Paths and breadcrumbs

Primary path and nesting

Where a feature provides content or nested pages, these should wherever feasible be available at paths nested below the feature’s primary path.

A feature that defines a content type should register a pathauto pattern that nests content of that type below the feature’s primary page.

Example: a blog feature would set a pathauto pattern to blog/[node:title].

The machine name of the pattern should be in the form [entity type]_[bundle]. Example: node_blog.

Block visibility and theme regions

Block visibility

TBD: what page layout solution are we adopting?

Theme regions

TBD: how are we approaching theme regions?

Code and dependencies

A feature may not depend on any feature that is not fully compliant with this specification.

Versions

Features should use the recommended stable release versions of contributed modules and themes.

Libraries

Any external libraries used by a feature should be installed in a libraries directory if possible.

Patches

Patches should be avoided wherever possible. Ideally, patches should be used only up to and including beta releases, to include functionality expected to reach stable releases by the time the feature is out of beta.

Where feasible, patches should be replaced with workarounds in a feature’s custom code that use Drupal APIs to achieve the same ends.
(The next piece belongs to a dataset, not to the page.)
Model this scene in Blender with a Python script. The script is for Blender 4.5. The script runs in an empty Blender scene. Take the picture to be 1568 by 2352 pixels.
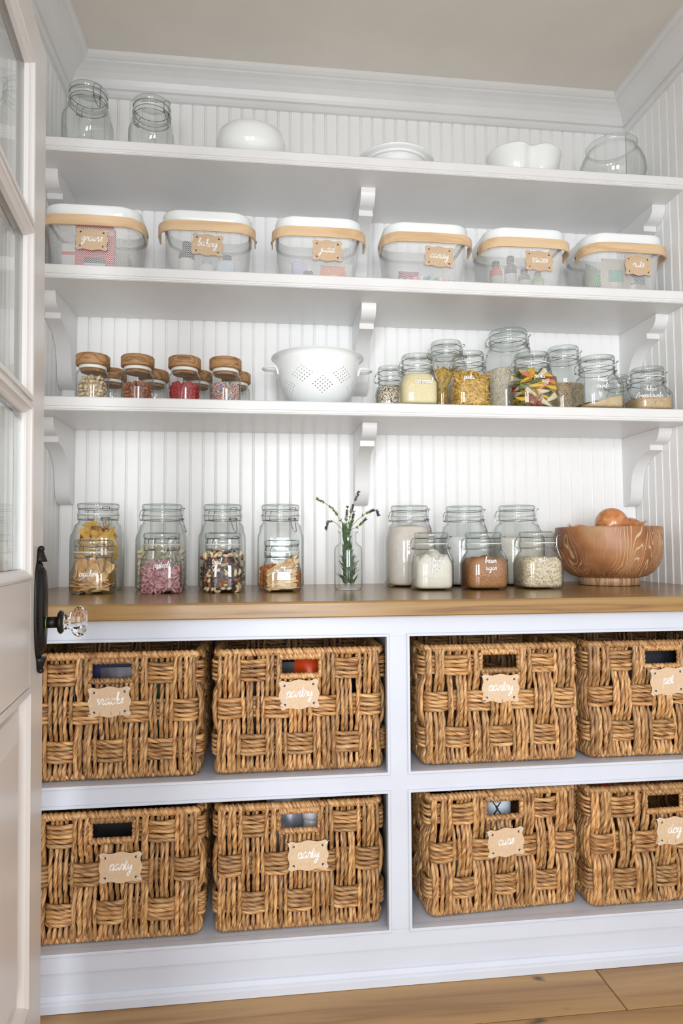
import bpy, bmesh, math, random
from math import sin, cos, pi, radians
from mathutils import Vector, Matrix
sc = bpy.context.scene
C = sc.collection
RN = random.Random(7)

# ------------------------------------------------------------------ camera, light, exposure
cam = bpy.data.objects.new('camera', bpy.data.cameras.new('camera')); C.objects.link(cam)
sc.camera = cam
CP = (0.67833, -2.28971, 1.04362); YAW, PITCH, ROLL, FPX = 0.11716, 0.05237, -0.00451, 1515.86
cam.location = CP
cam.rotation_euler = (Matrix.Rotation(-YAW, 3, 'Z') @ Matrix.Rotation(PITCH + pi/2, 3, 'X') @ Matrix.Rotation(ROLL, 3, 'Z')).to_euler()
cam.data.sensor_fit = 'VERTICAL'; cam.data.sensor_height = 36.0
cam.data.lens = FPX / 2352 * 36.0
cam.data.clip_start = 0.02; cam.data.clip_end = 60

w = bpy.data.worlds.new('world'); sc.world = w; w.use_nodes = True
w.node_tree.nodes['Background'].inputs[0].default_value = (0.97, 0.965, 0.955, 1)
w.node_tree.nodes['Background'].inputs[1].default_value = 1.22

def area(name, loc, target, sx, sy, power, col):
    L = bpy.data.lights.new(name, 'AREA'); L.shape = 'RECTANGLE'; L.size = sx; L.size_y = sy
    L.energy = power; L.color = col
    o = bpy.data.objects.new(name, L); C.objects.link(o); o.location = loc
    o.rotation_euler = (Vector(target) - Vector(loc)).to_track_quat('-Z', 'Y').to_euler()
    return o
# two tall windows of the kitchen behind the camera, seen mirrored in the jars
area('window_light', (-0.22, -4.6, 1.32), (0.8, 0, 1.0), 0.75, 1.6, 53, (0.93, 0.965, 1.0))
area('window_light', (1.05, -4.8, 1.34), (1.1, 0, 1.0), 0.75, 1.6, 53, (0.93, 0.965, 1.0))
vs = sc.view_settings
vs.view_transform = 'Standard'; vs.look = 'None'; vs.gamma = 1; vs.use_curve_mapping = False
vs.exposure = 0.33
try:
    sc.cycles.max_bounces = 10; sc.cycles.transparent_max_bounces = 32; sc.cycles.diffuse_bounces = 5
    sc.cycles.glossy_bounces = 4; sc.cycles.transmission_bounces = 8
    sc.cycles.sample_clamp_indirect = 6; sc.cycles.caustics_refractive = False; sc.cycles.caustics_reflective = False
    sc.cycles.use_denoising = True
except Exception: pass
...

These workarounds should include documentation identifying the patch that they relate to so they can be removed if/when that patch is accepted.

Drush make file/Composer

TBD: how should code dependencies be handled?

Content types and fields

Where a feature defines a content type, the following guidelines should be followed:

Image fields

  • If a single image is desired to represent each piece of content in the content type, the content type should use field_image as used in e.g. drutopia_article.

  • If media (images, audio, video, files) are desired, the content type should use field_media as used in e.g. drutopia_article.

Views

For consistency, the following conventions should be used for views included in features.

  • Naming: if the view is primarily for presenting a single content type, it should be named for the machine name of that content type.

  • At a minimum, views of a content type should include a page, block, and feed display, with the feed display attached to both the page and block. The page display should have a path matching the content type’s machine name and the feed should have the same path with an .xml extension.

Help

A feature may include contextual help provided through the regular Drupal help API covering major components of the feature.